Wednesday, May 24, 2017

A gift the garden gave me today

I wrote a little something the other day to a friend, about the gifts the garden is giving this time of year.

 So much to be done. 
Having longer days, full of sunshine, to do it in.
It's coming alive, and so am I. I breathe deeply, hold, and exhale deeply.

If I do a long scan on the garden, the list of to-dos is endless. When I begin to pull weeds and unwanted seedlings (aren't unwanted seedlings weeds, et tu brute?) I can feel the anxiousness rise in my chest. My eyes dart a little further to the left and right, and the work is overwhelming. So much. How can I possibly get all of this done? In the past, I've just given up and walked away, telling myself my garden is a cottage garden, meant to be imperfect and flouncy. But that's giving in to it.

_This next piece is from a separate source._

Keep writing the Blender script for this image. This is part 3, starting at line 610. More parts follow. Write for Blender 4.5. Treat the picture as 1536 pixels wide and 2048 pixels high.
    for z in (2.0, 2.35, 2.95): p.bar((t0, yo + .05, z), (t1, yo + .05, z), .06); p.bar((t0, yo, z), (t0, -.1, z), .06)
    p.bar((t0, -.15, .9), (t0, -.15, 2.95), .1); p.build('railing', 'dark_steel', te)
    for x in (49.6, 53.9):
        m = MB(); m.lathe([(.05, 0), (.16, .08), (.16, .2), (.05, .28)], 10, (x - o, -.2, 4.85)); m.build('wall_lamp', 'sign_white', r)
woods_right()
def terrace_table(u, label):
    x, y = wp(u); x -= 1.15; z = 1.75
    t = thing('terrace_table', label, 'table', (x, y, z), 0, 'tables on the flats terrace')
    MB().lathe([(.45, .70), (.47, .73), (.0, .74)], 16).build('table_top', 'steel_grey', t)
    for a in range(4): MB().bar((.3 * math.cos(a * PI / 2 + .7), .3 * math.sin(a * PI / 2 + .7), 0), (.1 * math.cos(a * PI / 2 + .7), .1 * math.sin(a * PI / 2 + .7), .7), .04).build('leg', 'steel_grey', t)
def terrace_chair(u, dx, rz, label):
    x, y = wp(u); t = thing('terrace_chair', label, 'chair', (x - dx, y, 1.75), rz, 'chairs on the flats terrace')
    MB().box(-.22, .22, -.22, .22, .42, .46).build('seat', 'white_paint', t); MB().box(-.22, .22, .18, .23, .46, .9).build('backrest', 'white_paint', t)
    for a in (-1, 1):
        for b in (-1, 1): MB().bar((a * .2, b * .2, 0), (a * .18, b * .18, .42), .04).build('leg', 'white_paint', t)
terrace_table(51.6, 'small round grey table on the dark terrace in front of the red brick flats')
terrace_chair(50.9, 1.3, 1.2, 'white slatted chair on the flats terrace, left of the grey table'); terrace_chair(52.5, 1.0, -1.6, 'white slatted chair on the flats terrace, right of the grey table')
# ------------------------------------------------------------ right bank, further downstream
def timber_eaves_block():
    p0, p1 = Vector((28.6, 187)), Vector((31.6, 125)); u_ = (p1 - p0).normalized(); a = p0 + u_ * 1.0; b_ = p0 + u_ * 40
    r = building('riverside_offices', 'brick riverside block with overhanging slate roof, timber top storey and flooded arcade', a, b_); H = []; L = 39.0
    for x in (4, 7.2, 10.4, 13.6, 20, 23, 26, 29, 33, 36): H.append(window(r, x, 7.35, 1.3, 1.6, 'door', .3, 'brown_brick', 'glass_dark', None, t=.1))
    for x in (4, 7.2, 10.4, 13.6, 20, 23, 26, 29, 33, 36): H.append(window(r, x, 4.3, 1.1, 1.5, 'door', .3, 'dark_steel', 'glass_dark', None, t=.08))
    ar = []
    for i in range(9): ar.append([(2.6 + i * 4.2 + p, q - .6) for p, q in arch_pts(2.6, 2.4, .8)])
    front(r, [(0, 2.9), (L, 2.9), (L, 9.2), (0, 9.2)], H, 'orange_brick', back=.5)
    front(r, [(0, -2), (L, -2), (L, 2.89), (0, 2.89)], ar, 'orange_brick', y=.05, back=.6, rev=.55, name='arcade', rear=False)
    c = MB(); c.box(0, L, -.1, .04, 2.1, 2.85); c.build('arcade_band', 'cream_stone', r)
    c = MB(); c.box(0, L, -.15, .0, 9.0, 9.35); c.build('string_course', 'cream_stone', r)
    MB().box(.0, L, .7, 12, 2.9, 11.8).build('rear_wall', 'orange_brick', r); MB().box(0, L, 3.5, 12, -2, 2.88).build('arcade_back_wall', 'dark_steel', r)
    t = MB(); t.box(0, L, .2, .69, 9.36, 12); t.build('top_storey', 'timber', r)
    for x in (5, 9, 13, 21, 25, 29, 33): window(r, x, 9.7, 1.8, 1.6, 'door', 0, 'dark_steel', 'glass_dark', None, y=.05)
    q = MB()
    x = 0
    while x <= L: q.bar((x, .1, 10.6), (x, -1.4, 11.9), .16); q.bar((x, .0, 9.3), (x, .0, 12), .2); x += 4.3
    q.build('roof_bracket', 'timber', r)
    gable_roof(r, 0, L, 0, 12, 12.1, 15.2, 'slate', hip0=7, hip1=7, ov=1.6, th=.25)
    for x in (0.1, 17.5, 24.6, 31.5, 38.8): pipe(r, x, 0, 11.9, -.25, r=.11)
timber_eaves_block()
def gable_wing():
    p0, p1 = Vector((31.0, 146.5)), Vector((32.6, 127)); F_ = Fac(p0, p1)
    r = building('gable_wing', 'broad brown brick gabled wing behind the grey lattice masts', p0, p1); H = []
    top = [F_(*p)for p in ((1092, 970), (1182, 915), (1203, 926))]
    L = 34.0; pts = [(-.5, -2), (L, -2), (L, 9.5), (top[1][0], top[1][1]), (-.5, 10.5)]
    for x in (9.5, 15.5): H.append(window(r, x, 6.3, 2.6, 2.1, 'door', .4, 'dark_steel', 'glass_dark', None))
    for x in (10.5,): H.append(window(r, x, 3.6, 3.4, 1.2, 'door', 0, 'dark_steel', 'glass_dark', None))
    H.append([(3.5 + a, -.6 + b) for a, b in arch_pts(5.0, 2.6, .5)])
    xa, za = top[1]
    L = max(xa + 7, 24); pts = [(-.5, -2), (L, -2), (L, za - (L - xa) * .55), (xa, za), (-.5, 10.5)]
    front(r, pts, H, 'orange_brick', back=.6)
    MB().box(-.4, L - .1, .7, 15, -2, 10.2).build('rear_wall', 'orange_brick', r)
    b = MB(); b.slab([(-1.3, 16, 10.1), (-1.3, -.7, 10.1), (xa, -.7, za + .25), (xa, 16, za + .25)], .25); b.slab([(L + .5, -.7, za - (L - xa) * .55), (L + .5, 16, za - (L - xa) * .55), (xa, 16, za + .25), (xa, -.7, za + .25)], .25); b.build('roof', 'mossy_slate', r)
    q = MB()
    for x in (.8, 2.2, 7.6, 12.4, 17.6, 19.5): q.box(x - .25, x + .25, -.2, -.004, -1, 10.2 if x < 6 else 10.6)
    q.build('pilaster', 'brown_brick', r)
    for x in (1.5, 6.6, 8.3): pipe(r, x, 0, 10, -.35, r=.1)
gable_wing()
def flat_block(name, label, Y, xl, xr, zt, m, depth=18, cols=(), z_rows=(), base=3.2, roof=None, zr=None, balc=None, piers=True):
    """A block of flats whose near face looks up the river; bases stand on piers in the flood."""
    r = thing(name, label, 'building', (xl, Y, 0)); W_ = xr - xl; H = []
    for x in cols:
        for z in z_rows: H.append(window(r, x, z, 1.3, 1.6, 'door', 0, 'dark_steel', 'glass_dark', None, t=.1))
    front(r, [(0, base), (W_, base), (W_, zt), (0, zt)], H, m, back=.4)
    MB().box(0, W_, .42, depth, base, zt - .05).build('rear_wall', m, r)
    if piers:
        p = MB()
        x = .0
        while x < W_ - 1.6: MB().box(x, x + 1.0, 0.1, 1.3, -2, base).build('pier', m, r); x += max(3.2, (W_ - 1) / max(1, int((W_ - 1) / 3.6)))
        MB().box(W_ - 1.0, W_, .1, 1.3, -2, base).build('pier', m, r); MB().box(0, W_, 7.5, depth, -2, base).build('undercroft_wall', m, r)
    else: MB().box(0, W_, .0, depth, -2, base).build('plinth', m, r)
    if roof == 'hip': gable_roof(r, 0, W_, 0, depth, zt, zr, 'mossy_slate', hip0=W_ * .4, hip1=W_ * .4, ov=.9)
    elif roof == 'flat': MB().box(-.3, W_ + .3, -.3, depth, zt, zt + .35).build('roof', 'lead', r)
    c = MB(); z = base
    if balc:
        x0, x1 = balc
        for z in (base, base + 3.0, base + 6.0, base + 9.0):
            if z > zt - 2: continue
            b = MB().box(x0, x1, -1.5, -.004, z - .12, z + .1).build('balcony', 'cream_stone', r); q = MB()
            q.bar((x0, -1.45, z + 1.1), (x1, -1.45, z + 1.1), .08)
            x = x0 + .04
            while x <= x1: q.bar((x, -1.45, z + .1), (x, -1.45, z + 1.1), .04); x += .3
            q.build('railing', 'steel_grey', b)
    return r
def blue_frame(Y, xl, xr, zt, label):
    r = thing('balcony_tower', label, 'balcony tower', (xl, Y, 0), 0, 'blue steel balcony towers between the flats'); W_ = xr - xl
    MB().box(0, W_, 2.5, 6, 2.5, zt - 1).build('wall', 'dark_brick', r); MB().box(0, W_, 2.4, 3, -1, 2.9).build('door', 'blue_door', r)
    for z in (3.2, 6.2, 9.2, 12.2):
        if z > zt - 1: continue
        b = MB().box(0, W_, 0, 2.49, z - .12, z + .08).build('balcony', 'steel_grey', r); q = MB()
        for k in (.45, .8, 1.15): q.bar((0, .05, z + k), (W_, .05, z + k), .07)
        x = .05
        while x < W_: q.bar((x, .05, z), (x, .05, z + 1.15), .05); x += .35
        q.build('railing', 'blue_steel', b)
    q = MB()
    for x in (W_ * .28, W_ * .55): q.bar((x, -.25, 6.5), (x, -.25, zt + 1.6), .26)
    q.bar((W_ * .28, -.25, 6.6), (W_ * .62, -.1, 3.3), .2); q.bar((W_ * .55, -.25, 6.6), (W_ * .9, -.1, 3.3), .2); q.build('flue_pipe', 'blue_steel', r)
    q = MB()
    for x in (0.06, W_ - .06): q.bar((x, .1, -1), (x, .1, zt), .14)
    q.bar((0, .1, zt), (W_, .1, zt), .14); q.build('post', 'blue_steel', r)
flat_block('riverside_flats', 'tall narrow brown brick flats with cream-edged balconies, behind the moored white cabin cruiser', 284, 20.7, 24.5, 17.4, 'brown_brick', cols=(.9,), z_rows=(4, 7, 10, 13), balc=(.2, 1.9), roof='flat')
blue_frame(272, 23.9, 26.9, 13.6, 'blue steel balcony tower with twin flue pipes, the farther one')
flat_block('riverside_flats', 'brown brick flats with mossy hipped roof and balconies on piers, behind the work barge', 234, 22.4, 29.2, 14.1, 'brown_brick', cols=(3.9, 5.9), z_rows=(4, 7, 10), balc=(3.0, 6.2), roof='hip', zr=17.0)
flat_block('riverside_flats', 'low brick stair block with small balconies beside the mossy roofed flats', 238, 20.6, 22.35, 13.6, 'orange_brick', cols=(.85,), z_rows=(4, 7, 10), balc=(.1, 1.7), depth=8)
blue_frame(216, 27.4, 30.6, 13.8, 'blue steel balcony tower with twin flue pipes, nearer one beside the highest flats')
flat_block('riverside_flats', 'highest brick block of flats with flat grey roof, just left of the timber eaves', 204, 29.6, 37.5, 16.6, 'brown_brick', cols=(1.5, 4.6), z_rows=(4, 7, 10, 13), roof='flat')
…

Yesterday I found myself head down in a bed full of weeds and errant tall grass (ugh!), and I talked myself down. "Stay in your lane, stay present, stay right here with only what's in front of you." And I smiled. These are life skills. When my workload is full, I stay with just one item on my list and focus only on that. And so it is in the garden. I stayed present. I smiled to myself. I only did what was immediately in front of me, and not with anxious frustration, but with gratitude for recognizing what was going on. The gift is to be present, right then and there. To rid just that 3x3 foot section of the numerous seeded daisies, grass and unnamed weeds (those ones with elastic roots). To feel the sunshine on my shoulders, the needed stretch in my tight lower back, and a life that affords me a work break to spend this time in the middle of the morning on a weekday in my garden. This gift was so much better than this morning's gift a stranger left in our parking strip: an overflowing dirty diaper.

Tuesday, May 23, 2017

When karma delivers the unexpected

Two weeks ago one evening, AdRi jumped from her chair in the living room and out the front door. Two boys had ridden their bikes through our front garden, and not carefully, either. Of course they didn't stop when she called out to them, and the fritillaria that was preparing to bloom was toppled and smashed, plowed over by their flying-through-the-air BMX bikes. She brought in the blooms and they've been slowly opening in a vase on the kitchen counter.

Fast forward to last evening.

We were working in the garden, and heard the familiar sound of a lawnmower being pushed down the street. Two kids were offering their services, door to door, for mowing lawns. Funny thing, they seemed to not be coming up to our house with a sales pitch. Hell yes I want someone to mow the exterior of our house: it's a pain. We live on a corner, and beyond the garden, the only grass besides a small backyard patch is the unwieldy green mane in the front and side along the sidewalk. Being Spring in Portland, it grows about 5 inches a week. And I'm not overstating that. "$20?" they offered. "$10" AdRi countered. And they had a deal.

After they finished, they may have been asked if they were the same boys who had ridden their bikes through our garden. They may have looked stunned and like two deer caught in the headlights of a car at midnight on a dark country highway. They may have said of course it wasn't them. We may have known it was exactly them. And we may or may not have two BMX bikes smash through our garden again. We'll see.